Even my brother had a pair that he blasted in the house, first on stands and then suspended from the ceiling. He couldn't stop fiddling with them, taking them apart and reassembly them and finally traded the broken speakers for something else. :-)

Bose was responsible for getting a lot of folk interested in audio and my hat's off to him for that. I don't begrudge him a bit for how things went later on.

All the best,
Nonoise
Timrhu,

I am from Nashua and went to high school at Nashua High - class 80. Loved going to Tech Hifi back in the day!

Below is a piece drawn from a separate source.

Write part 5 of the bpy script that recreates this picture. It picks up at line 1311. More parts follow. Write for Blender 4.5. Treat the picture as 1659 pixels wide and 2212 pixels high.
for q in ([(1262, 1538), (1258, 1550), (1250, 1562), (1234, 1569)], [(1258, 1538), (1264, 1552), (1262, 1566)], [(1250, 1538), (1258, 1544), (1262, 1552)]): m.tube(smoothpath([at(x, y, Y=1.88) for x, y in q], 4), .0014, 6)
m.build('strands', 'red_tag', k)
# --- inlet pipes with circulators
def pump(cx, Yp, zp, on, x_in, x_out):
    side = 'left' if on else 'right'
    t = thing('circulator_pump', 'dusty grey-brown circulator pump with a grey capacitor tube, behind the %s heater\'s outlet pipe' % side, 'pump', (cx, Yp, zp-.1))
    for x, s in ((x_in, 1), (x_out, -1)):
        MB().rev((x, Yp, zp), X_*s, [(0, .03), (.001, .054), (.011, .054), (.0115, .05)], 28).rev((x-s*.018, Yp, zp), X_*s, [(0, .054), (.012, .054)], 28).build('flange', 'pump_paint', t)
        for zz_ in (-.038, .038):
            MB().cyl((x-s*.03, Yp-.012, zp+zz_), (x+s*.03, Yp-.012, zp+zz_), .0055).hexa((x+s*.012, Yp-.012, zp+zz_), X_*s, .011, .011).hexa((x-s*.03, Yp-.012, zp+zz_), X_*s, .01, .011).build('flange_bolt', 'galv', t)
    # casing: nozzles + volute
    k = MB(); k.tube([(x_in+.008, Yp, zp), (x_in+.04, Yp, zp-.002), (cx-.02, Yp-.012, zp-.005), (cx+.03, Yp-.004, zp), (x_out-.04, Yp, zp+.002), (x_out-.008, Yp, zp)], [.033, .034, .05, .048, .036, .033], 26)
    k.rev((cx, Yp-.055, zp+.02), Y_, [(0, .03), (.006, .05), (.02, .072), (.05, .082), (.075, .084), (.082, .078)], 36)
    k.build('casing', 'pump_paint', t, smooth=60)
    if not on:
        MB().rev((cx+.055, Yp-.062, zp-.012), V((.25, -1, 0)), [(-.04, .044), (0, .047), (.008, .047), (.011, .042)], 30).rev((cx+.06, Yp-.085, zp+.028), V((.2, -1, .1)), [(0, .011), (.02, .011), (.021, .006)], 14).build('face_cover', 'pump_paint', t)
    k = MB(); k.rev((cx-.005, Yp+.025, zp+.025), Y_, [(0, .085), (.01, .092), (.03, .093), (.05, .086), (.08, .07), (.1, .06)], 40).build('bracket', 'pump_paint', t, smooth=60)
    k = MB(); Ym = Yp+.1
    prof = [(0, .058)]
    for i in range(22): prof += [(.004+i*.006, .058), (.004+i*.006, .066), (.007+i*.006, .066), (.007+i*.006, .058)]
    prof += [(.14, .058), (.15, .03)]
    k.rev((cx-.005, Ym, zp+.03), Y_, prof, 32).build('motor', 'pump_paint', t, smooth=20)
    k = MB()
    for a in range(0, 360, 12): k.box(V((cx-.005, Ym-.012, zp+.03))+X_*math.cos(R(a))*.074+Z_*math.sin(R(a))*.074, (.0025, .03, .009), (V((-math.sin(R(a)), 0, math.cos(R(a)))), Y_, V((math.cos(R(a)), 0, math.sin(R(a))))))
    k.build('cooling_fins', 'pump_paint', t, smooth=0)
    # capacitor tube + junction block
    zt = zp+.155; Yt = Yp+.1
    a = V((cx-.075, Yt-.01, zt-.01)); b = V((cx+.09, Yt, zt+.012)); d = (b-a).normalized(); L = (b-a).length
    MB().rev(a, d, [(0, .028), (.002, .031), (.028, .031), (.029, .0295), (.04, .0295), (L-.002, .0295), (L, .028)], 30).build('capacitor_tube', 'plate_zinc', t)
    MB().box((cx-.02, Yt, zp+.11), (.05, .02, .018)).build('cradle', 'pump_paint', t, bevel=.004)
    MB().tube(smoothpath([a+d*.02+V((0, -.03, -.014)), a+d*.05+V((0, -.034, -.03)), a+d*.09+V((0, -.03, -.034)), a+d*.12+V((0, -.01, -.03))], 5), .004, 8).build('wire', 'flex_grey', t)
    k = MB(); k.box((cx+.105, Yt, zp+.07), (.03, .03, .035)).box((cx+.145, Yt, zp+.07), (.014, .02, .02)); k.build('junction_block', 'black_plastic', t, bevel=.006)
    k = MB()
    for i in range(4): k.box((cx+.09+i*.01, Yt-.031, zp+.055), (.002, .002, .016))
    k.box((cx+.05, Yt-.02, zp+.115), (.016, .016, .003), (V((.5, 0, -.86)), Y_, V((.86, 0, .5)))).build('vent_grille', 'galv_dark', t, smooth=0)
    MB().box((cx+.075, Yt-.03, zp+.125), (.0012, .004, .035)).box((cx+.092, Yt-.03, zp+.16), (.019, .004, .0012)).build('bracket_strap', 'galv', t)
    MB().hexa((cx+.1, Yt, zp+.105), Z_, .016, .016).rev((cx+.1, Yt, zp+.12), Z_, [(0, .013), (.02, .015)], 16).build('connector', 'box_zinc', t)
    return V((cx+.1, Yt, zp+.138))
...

Yes, Bose 901 at a party listening to Smoke on the Water and it sounded great! I had to have a set of those 901's when I was a teen....
Back in '77 a friend of mine purchased a new pair of 301's, along with a 45w/ch Technics/by Panasonic receiver and a B&O turntable. I enjoyed those 301's a lot - drinking beer, smoking and listing to Brian Auger's Oblivion Express double live LP. What a buzz!
RIP, Dr Bose, and thanks for those early 301's.
Obviously a very intelligent and successful man that many could and did learn from over the years. Don't know much else about him but that alone is a pretty good legacy.

Bose early on was about elevating in-home sound quality mostly it seems, but only to a certain point. Not a better sound always for greater cost type of company. More about building products that sound decent that many might afford and want. It's hard to argue with success.